## PROBLEM STATEMENT
Copy the data word for word, keeping every line.

## GIVEN MATERIAL
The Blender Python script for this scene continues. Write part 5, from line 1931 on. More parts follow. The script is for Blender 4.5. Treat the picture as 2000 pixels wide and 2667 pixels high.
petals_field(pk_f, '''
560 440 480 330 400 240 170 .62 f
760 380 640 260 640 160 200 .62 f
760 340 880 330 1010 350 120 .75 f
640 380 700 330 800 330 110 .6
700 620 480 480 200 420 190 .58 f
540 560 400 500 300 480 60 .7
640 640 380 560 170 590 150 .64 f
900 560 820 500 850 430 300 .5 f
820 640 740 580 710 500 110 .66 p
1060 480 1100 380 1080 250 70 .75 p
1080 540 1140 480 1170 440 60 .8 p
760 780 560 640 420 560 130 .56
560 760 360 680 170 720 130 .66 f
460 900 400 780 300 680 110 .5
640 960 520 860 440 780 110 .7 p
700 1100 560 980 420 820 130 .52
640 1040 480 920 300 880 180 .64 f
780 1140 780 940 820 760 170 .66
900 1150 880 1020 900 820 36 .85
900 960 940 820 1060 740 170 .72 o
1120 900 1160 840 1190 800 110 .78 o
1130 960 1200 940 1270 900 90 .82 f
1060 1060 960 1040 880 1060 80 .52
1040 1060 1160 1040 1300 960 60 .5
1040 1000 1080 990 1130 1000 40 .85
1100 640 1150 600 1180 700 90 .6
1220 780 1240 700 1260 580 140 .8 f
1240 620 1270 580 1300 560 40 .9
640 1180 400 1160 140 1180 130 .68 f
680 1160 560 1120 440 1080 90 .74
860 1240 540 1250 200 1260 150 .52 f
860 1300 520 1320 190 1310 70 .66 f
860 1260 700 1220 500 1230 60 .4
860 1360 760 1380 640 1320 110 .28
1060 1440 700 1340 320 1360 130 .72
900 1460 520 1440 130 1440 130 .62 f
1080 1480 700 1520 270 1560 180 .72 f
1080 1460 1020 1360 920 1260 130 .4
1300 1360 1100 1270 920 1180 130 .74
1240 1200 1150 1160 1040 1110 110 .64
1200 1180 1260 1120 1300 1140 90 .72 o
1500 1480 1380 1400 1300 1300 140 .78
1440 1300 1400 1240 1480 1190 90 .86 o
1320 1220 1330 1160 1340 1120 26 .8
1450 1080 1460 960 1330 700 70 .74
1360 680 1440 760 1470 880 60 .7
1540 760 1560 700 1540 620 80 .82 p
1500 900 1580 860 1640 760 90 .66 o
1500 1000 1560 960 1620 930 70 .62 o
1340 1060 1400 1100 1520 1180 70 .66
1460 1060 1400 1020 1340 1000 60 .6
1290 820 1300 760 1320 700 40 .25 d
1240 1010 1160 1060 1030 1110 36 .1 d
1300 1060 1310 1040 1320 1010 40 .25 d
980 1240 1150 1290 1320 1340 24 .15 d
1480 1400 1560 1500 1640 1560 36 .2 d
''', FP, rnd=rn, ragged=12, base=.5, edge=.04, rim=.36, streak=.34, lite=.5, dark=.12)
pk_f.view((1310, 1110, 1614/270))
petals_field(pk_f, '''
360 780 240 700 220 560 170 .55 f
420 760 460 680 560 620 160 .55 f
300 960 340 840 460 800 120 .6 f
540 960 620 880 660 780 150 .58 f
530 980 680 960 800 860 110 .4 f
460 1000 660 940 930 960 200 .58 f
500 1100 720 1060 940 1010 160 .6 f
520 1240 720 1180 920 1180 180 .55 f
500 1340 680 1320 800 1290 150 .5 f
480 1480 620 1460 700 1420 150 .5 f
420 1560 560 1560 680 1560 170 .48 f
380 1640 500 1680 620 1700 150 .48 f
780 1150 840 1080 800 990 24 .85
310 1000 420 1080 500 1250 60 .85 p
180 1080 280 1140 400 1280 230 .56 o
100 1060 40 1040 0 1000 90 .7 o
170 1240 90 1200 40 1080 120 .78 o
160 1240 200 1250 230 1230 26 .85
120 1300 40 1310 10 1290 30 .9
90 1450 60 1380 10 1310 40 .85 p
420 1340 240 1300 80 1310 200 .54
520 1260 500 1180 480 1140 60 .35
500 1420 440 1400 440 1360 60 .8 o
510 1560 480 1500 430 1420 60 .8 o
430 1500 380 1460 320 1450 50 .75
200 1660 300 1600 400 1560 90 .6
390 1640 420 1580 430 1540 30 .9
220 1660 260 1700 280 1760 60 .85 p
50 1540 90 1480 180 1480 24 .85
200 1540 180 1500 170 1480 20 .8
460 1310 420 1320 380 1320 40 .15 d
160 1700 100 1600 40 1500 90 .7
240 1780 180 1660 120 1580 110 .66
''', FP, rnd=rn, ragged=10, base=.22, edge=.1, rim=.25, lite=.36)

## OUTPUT
The Blender Python script for this scene continues. Write part 5, from line 1931 on. More parts follow. The script is for Blender 4.5. Treat the picture as 2000 pixels wide and 2667 pixels high.
petals_field(pk_f, '''
560 440 480 330 400 240 170 .62 f
760 380 640 260 640 160 200 .62 f
760 340 880 330 1010 350 120 .75 f
640 380 700 330 800 330 110 .6
700 620 480 480 200 420 190 .58 f
540 560 400 500 300 480 60 .7
640 640 380 560 170 590 150 .64 f
900 560 820 500 850 430 300 .5 f
820 640 740 580 710 500 110 .66 p
1060 480 1100 380 1080 250 70 .75 p
1080 540 1140 480 1170 440 60 .8 p
760 780 560 640 420 560 130 .56
560 760 360 680 170 720 130 .66 f
460 900 400 780 300 680 110 .5
640 960 520 860 440 780 110 .7 p
700 1100 560 980 420 820 130 .52
640 1040 480 920 300 880 180 .64 f
780 1140 780 940 820 760 170 .66
900 1150 880 1020 900 820 36 .85
900 960 940 820 1060 740 170 .72 o
1120 900 1160 840 1190 800 110 .78 o
1130 960 1200 940 1270 900 90 .82 f
1060 1060 960 1040 880 1060 80 .52
1040 1060 1160 1040 1300 960 60 .5
1040 1000 1080 990 1130 1000 40 .85
1100 640 1150 600 1180 700 90 .6
1220 780 1240 700 1260 580 140 .8 f
1240 620 1270 580 1300 560 40 .9
640 1180 400 1160 140 1180 130 .68 f
680 1160 560 1120 440 1080 90 .74
860 1240 540 1250 200 1260 150 .52 f
860 1300 520 1320 190 1310 70 .66 f
860 1260 700 1220 500 1230 60 .4
860 1360 760 1380 640 1320 110 .28
1060 1440 700 1340 320 1360 130 .72
900 1460 520 1440 130 1440 130 .62 f
1080 1480 700 1520 270 1560 180 .72 f
1080 1460 1020 1360 920 1260 130 .4
1300 1360 1100 1270 920 1180 130 .74
1240 1200 1150 1160 1040 1110 110 .64
1200 1180 1260 1120 1300 1140 90 .72 o
1500 1480 1380 1400 1300 1300 140 .78
1440 1300 1400 1240 1480 1190 90 .86 o
1320 1220 1330 1160 1340 1120 26 .8
1450 1080 1460 960 1330 700 70 .74
1360 680 1440 760 1470 880 60 .7
1540 760 1560 700 1540 620 80 .82 p
1500 900 1580 860 1640 760 90 .66 o
1500 1000 1560 960 1620 930 70 .62 o
1340 1060 1400 1100 1520 1180 70 .66
1460 1060 1400 1020 1340 1000 60 .6
1290 820 1300 760 1320 700 40 .25 d
1240 1010 1160 1060 1030 1110 36 .1 d
1300 1060 1310 1040 1320 1010 40 .25 d
980 1240 1150 1290 1320 1340 24 .15 d
1480 1400 1560 1500 1640 1560 36 .2 d
''', FP, rnd=rn, ragged=12, base=.5, edge=.04, rim=.36, streak=.34, lite=.5, dark=.12)
pk_f.view((1310, 1110, 1614/270))
petals_field(pk_f, '''
360 780 240 700 220 560 170 .55 f
420 760 460 680 560 620 160 .55 f
300 960 340 840 460 800 120 .6 f
540 960 620 880 660 780 150 .58 f
530 980 680 960 800 860 110 .4 f
460 1000 660 940 930 960 200 .58 f
500 1100 720 1060 940 1010 160 .6 f
520 1240 720 1180 920 1180 180 .55 f
500 1340 680 1320 800 1290 150 .5 f
480 1480 620 1460 700 1420 150 .5 f
420 1560 560 1560 680 1560 170 .48 f
380 1640 500 1680 620 1700 150 .48 f
780 1150 840 1080 800 990 24 .85
310 1000 420 1080 500 1250 60 .85 p
180 1080 280 1140 400 1280 230 .56 o
100 1060 40 1040 0 1000 90 .7 o
170 1240 90 1200 40 1080 120 .78 o
160 1240 200 1250 230 1230 26 .85
120 1300 40 1310 10 1290 30 .9
90 1450 60 1380 10 1310 40 .85 p
420 1340 240 1300 80 1310 200 .54
520 1260 500 1180 480 1140 60 .35
500 1420 440 1400 440 1360 60 .8 o
510 1560 480 1500 430 1420 60 .8 o
430 1500 380 1460 320 1450 50 .75
200 1660 300 1600 400 1560 90 .6
390 1640 420 1580 430 1540 30 .9
220 1660 260 1700 280 1760 60 .85 p
50 1540 90 1480 180 1480 24 .85
200 1540 180 1500 170 1480 20 .8
460 1310 420 1320 380 1320 40 .15 d
160 1700 100 1600 40 1500 90 .7
240 1780 180 1660 120 1580 110 .66
''', FP, rnd=rn, ragged=10, base=.22, edge=.1, rim=.25, lite=.36)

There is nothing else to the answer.